Every moment that I am not appreciating the warm sun on my face and the last lilting notes of music bathing me in sweetness is a loss. If I’m not consciously feeling the weight of my own substance, my body laying on the hardwood floor after two hours of full-range dancing replete with everything from fierce to delicate movements, sweat generously pouring off of my body as it hurls itself through space — birthing a thousand previously unknown gestures through my form; if I’ve let my mind wander, I’ve sorely missed out.

Any moment lived in a perceived separation from love — is a loss. Recognizing this yet again, I am breathing and calling myself home to this body and the luminous pathways it reveals.

On this sacred Sunday morn, animal-like moans are rising from within me as I move. Making sounds supports me in welcoming the discomfort around the challenges I’m experiencing as I play the role of a mother who is raising a quickly coming-of-age only daughter named Meera. I am not missing this moment. Its preciousness is not lost on me.

With a quiet sobriety, I am taking a good, hard look at my own humanness. I am gratefully humbled and I bow to the places where I stumble and fall. They are places where I am not yet capable of showing up as the parent I intend to be; the places where I’m not yet fully cooked.

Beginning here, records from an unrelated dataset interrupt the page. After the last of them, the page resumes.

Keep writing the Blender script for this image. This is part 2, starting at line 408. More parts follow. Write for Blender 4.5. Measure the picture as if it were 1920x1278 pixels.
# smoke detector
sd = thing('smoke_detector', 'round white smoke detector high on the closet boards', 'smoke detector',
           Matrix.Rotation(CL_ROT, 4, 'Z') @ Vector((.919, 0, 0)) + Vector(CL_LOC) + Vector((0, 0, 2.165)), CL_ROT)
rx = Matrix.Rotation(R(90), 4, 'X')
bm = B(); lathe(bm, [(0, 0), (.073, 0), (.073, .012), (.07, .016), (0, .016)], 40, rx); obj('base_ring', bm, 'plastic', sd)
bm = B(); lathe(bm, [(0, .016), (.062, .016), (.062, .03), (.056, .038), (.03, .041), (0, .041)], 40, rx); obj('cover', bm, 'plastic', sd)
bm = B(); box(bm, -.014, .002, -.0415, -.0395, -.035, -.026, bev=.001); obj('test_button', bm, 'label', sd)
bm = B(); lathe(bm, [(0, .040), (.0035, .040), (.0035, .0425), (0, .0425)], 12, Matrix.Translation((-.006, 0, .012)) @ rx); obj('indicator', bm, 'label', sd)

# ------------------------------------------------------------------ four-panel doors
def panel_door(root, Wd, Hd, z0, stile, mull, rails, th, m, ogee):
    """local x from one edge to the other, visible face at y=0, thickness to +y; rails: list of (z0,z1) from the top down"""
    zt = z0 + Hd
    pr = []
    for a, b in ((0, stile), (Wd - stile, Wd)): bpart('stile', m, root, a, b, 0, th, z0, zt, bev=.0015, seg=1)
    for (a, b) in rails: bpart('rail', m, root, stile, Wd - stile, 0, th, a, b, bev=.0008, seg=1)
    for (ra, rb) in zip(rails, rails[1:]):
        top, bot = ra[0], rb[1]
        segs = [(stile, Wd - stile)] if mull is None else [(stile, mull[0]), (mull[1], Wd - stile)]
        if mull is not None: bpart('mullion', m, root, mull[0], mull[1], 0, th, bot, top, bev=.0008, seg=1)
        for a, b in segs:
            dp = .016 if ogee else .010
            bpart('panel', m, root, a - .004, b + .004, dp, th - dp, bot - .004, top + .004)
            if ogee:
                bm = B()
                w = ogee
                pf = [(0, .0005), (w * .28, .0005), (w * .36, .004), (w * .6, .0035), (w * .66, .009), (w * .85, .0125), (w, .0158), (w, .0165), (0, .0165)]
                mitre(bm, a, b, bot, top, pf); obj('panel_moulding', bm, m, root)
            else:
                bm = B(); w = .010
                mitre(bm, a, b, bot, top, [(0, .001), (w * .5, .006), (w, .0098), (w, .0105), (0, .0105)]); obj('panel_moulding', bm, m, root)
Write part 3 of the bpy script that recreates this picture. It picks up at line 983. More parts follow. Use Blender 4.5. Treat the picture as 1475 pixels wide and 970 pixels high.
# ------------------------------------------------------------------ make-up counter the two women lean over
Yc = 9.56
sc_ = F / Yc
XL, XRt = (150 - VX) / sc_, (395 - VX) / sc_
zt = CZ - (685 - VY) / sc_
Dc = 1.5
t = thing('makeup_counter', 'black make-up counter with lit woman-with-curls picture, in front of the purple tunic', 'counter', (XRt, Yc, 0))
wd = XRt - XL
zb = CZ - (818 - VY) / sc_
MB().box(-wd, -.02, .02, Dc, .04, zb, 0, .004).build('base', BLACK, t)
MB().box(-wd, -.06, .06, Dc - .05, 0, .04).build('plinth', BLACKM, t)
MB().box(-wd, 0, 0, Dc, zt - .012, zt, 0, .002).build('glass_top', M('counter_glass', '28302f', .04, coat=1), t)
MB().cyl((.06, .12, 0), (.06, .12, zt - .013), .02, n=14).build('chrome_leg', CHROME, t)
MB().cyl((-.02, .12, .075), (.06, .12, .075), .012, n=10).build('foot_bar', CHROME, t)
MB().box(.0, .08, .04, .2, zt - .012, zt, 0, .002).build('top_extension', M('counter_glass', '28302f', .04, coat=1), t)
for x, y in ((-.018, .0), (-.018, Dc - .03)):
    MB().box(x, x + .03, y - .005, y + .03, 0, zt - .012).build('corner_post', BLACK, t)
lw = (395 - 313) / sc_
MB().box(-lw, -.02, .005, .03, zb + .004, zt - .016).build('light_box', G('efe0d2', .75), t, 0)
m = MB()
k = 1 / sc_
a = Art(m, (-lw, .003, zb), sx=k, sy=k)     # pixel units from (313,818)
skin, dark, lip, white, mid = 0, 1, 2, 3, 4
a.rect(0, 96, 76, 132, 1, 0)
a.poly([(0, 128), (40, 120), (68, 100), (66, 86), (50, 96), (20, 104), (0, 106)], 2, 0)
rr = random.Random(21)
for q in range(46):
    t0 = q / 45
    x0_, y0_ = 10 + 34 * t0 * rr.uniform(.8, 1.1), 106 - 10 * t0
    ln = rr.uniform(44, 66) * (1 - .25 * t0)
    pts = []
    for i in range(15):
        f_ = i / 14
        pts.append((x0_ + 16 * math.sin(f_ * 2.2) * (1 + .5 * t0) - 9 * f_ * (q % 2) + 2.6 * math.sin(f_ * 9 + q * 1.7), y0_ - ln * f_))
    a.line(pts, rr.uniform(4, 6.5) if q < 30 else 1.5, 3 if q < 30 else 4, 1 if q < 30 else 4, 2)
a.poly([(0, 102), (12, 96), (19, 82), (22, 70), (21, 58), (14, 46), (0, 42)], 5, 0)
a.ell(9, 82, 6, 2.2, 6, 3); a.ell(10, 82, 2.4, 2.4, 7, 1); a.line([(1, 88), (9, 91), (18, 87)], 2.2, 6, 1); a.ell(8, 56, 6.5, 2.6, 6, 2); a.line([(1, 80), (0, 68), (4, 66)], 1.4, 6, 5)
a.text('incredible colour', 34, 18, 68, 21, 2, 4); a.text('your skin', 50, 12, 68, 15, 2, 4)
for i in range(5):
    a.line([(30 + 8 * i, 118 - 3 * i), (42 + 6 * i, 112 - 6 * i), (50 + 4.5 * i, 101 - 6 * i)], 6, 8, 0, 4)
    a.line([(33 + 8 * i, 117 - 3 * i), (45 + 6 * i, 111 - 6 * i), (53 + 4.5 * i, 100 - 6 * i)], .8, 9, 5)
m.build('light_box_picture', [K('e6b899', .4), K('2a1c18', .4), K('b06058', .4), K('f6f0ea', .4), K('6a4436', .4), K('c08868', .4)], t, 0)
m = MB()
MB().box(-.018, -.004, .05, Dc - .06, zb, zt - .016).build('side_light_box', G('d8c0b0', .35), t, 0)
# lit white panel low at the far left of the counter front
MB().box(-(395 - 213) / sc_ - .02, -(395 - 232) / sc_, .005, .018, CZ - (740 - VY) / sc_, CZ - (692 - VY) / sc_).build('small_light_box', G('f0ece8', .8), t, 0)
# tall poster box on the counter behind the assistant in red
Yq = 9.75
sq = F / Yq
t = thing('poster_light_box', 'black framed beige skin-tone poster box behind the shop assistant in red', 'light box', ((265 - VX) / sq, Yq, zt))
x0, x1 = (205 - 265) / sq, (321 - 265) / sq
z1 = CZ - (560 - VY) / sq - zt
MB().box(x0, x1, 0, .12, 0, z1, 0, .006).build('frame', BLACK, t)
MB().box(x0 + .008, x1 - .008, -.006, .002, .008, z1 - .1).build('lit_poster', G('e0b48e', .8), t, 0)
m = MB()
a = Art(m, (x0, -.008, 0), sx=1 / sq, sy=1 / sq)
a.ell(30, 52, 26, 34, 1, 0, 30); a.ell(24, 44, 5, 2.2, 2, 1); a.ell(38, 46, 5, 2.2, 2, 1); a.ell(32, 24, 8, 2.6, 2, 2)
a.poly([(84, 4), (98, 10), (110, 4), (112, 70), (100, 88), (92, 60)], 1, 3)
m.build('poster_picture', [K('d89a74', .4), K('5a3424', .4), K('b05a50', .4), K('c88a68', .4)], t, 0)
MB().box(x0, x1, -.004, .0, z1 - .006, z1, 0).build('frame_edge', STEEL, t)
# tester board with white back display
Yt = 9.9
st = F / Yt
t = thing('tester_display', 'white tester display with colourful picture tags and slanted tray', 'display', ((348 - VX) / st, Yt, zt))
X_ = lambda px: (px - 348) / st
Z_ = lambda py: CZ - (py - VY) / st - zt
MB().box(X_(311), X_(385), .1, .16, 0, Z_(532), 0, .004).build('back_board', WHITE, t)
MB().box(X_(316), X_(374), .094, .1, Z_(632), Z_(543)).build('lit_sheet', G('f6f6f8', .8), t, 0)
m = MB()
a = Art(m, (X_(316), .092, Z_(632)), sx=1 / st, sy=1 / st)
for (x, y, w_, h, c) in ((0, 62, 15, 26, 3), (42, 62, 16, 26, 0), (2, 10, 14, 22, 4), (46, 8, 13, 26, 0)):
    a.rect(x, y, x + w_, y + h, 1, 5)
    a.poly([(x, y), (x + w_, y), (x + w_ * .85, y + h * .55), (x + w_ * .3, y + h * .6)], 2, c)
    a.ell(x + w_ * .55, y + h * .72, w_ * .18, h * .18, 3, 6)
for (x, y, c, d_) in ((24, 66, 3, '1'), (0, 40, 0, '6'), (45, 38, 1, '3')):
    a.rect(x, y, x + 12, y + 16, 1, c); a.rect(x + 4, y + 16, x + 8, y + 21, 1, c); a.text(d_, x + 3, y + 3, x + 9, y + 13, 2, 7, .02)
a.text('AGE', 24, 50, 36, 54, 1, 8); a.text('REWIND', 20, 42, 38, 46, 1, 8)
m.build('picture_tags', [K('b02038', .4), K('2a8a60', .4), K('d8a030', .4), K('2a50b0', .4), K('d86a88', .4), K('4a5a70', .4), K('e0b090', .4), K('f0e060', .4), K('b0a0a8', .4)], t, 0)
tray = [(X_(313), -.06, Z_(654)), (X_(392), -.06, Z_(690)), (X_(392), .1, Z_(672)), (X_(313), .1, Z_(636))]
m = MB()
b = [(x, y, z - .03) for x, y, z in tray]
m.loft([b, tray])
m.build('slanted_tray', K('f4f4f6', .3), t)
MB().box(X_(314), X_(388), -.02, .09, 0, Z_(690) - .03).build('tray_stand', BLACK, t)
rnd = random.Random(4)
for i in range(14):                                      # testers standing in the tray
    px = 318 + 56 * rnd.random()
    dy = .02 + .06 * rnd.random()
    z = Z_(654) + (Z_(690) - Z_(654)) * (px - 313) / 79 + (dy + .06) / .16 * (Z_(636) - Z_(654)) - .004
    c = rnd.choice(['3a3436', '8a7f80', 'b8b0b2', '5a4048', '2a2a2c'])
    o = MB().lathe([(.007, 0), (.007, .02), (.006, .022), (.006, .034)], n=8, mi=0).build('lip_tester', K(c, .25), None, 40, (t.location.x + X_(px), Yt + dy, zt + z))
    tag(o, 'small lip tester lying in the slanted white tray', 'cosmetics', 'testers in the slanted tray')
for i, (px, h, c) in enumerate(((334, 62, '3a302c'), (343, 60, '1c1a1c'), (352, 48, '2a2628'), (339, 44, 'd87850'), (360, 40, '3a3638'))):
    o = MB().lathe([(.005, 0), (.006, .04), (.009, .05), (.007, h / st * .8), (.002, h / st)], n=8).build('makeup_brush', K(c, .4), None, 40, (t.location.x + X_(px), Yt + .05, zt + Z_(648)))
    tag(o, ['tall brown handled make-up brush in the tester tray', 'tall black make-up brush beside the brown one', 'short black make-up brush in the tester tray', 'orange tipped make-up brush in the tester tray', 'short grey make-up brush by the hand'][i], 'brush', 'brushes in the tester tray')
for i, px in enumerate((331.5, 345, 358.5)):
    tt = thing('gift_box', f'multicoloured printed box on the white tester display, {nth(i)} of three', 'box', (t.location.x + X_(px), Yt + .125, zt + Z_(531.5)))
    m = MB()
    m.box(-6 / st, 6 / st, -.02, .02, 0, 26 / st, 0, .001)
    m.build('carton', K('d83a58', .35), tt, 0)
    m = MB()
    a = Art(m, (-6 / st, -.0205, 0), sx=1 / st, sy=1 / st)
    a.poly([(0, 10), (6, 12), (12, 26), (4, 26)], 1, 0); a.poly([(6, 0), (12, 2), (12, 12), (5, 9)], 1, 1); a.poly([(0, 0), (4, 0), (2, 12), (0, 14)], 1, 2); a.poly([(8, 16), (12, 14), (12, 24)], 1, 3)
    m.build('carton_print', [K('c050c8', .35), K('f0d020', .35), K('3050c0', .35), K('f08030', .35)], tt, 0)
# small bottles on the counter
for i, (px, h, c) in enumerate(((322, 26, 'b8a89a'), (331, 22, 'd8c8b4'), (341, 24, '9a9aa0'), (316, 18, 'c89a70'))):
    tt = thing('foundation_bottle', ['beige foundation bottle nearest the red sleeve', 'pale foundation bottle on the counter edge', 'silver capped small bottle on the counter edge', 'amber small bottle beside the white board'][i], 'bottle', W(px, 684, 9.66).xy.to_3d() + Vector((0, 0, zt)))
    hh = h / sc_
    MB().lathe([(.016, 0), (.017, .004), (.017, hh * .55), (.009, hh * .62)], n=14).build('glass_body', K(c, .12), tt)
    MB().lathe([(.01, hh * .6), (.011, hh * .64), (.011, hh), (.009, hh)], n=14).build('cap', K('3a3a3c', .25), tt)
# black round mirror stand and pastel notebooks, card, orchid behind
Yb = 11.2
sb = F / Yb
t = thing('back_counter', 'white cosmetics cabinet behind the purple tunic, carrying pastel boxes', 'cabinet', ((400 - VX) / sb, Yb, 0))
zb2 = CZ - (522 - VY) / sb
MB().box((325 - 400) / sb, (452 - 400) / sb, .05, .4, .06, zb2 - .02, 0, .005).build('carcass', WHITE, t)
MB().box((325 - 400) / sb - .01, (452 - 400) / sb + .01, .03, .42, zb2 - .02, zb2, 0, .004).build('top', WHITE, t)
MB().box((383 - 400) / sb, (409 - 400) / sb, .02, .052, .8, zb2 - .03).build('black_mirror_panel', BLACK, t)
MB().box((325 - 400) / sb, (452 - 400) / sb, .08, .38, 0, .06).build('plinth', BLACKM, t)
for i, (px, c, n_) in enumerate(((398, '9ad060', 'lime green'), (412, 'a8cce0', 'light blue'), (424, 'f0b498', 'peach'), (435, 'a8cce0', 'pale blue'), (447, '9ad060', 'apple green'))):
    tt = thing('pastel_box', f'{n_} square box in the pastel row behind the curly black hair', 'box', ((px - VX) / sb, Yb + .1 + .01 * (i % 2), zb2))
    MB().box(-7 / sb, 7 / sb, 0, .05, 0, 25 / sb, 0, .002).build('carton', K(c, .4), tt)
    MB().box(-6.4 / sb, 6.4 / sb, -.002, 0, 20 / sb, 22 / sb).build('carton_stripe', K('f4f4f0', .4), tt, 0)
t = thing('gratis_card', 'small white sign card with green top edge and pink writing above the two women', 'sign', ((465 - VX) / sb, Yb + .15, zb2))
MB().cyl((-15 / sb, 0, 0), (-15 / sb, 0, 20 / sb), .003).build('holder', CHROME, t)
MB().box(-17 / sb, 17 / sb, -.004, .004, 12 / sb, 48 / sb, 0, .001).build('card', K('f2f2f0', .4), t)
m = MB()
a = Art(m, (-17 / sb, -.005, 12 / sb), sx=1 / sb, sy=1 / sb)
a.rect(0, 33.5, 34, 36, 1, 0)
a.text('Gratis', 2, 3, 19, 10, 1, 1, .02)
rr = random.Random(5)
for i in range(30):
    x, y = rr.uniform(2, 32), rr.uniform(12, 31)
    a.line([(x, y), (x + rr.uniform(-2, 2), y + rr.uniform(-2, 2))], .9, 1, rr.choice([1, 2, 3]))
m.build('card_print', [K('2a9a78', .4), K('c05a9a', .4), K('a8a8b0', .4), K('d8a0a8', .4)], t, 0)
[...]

It’s like a turkey I labored over one holiday some years ago, which remained purply-red and raw at the center even after hours and hours of my dedicated basting. How is it possible to cook a turkey for so many hours and still have it be bloody inside, I pondered? Being human is like this, we simmer for years, and we continue to encounter places where we are uncooked, where our raw humanness peeks out like a timid child who warily peers out from behind the sofa after having drawn on the wall.

The juncture between child and young woman has arrived. It is as if Meera and I are walking across the foggy moors Ireland. We can barely see two feet in front of us and it’s a bit unnerving. This is new terrain.

The gauntlet has been laid. I pick it up feeling certain that my choice to be a parent is one of the most courageous acts I’ve made in this lifetime. I stumbled into parenting not quite twelve years ago. I never intended to become a mother. I wasn’t one of those little girls who dreamed of having a gaggle of little kids running around the house. I didn’t “ooh” and “aah” over babies. I simply said, “yes” when at forty-one years of age, the Universe called my number.

Having consciously signed the mothering contract, I gather myself and every resource I have as I turn toward this sweet, beautiful, intensely strong-willed, sometimes snarky child of mine and say “yes” even when a part of me wants to turn tail and run. The die has been cast and I’m all in, all in on shining the light into those uncooked places where my own messy humanness stares me in the face. In these moments, I surrender to the love that connects us as mother and daughter trusting that even in the rockiest of times; this will sustain us.

I am turning toward love and surrendering more to this exquisite moment of individuation. The intensity of our connection which some might call enmeshed, clearly requires a lot of grit in order for Meera to begin to stand on her own. I feel relieved knowing that as we dive into the choppy waters of adolescence, we are held.